How to fill array with specific number of 1's and 0's in random locations?

Question

I have an array with 8 spots to fill and 4 ones and 4 zeros to fill it with, but want the locations to be random. I am a bit stumped on how to do this without it being to redundant. Is there a simple way to do this or will I have to fill the array with either a 1 or a zero randomly then go through and check to see if it has the right number of both after the fact?

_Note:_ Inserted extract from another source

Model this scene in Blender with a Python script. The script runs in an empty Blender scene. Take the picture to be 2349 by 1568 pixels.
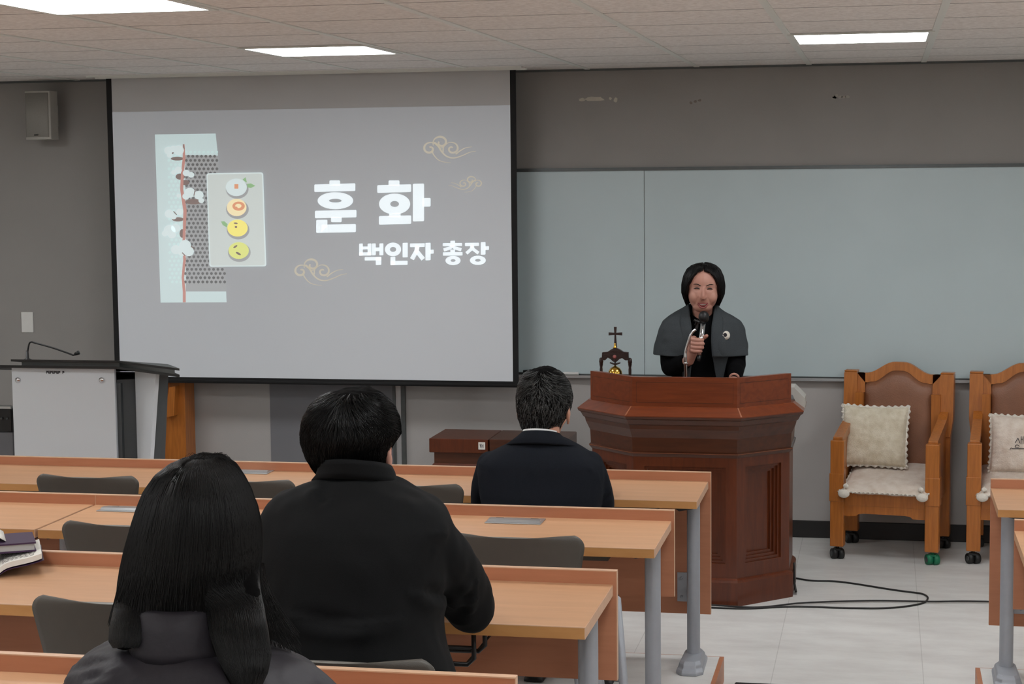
import bpy, math, random
import numpy as np
from mathutils import Vector, Matrix, noise
random.seed(7)
C = bpy.context.scene.collection
PI = math.pi
# ---------------------------------------------------------------- camera
FPX, YAW, PITCH, ROLL, CZ = 4167.93, .202112, .0933115, -.01016334, 2.01265
GX, GY, WY, CH = -.39958, 9.48098, 9.95504, 2.57085      # ceiling grid origin, front wall, ceiling height
_f = Vector((-math.sin(YAW)*math.cos(PITCH), math.cos(YAW)*math.cos(PITCH), -math.sin(PITCH)))
_r0 = Vector((math.cos(YAW), math.sin(YAW), 0)); _u0 = _r0.cross(_f)
_r = math.cos(ROLL)*_r0 + math.sin(ROLL)*_u0
_u = -math.sin(ROLL)*_r0 + math.cos(ROLL)*_u0
cam = bpy.data.cameras.new('camera'); cam_o = bpy.data.objects.new('camera', cam); C.objects.link(cam_o)
cam.sensor_fit = 'HORIZONTAL'; cam.sensor_width = 36; cam.lens = FPX/2349*36
cam_o.matrix_world = Matrix(((_r.x, _u.x, -_f.x, 0), (_r.y, _u.y, -_f.y, 0), (_r.z, _u.z, -_f.z, CZ), (0, 0, 0, 1)))
cam.clip_start = .05; cam.clip_end = 60
bpy.context.scene.camera = cam_o
O3 = Vector((0, 0, CZ))
def ray(x, y): return _f*FPX + _r*(x-1174.5) + _u*(784-y)
def at(x, y, Y):                      # point of the plane y = Y seen at photo pixel x, y
    d = ray(x, y); return O3 + d*(Y/d.y)
def atz(x, y, Z):
    d = ray(x, y); return O3 + d*((Z-CZ)/d.z)
# ---------------------------------------------------------------- world, exposure
w = bpy.data.worlds.new('world'); bpy.context.scene.world = w; w.use_nodes = True
w.node_tree.nodes['Background'].inputs[0].default_value = (.9, .95, 1, 1)
w.node_tree.nodes['Background'].inputs[1].default_value = .25
vs = bpy.context.scene.view_settings
vs.view_transform = 'Standard'; vs.look = 'None'; vs.gamma = 1; vs.exposure = 0.0
PANEL_EMIT = 18.5
# ---------------------------------------------------------------- materials
def lin(c):
    c = [v/255 for v in c]
    return tuple(v/12.92 if v <= .04045 else ((v+.055)/1.055)**2.4 for v in c)+(1,)
def nmat(name):
    m = bpy.data.materials.new(name); m.use_nodes = True
    return m, m.node_tree.nodes, m.node_tree.links, m.node_tree.nodes['Principled BSDF']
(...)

My current code is along the lines of

void setup() {
  int one = 0;
  randomSeed(analogRead(A0));
  for (int i=0; i<8; i++){
    array[i] = random(0, 2);
    if (array[i] == 1){
      one++;
    }
    if(one >4){
      array[i] = 0;
      one--;
    }
  }
}

This mostly works but has the some obvious drawbacks so any pointers on a better way to do this would be appreciated.

Answer 1

Update: This answer has changed slightly from the original

For an Arduino where resources are tight, this code would suffice, no need to link in extra libraries:

int a[8] = { 0,0,0,0,1,1,1,1 };


void setup() {

  randomSeed(analogRead(A0));

  for (int n=7;n>0;n--) {
    int r = random(n+1);
    int t = a[n];
    a[n] = a[r];
    a[r] = t;
  }

}

This is exactly how the std::shuffle function is implemented, limited only by the effectiveness of the implementation of the builtin Arduino random() function

Answer 2

If you need to generate m random ones in an array of zeroes, you can simply iterate through the entire array and set the current element to 1 with the following probability P

           number of 1's that remains to be set
P = ----------------------------------------------------
    number of array elements that remains to be iterated

In your case you need to set 4 random 1's in an array of 8 elements

const unsigned N = 8, M = 4;
int array[N];

for (unsigned i = 0, m = M; i < N; ++i)
  if (rand() % (N - i) < m)
  {
    array[i] = 1;
    --m;
  }
  else
    array[i] = 0;

This generates the random array in one pass - no need to post-shuffle anything.

P.S. In order to make the decision with the above probability P I used the oft-criticized rand() % (N - i) < m method. This is besides the point, of course. You can use any other method of your choice.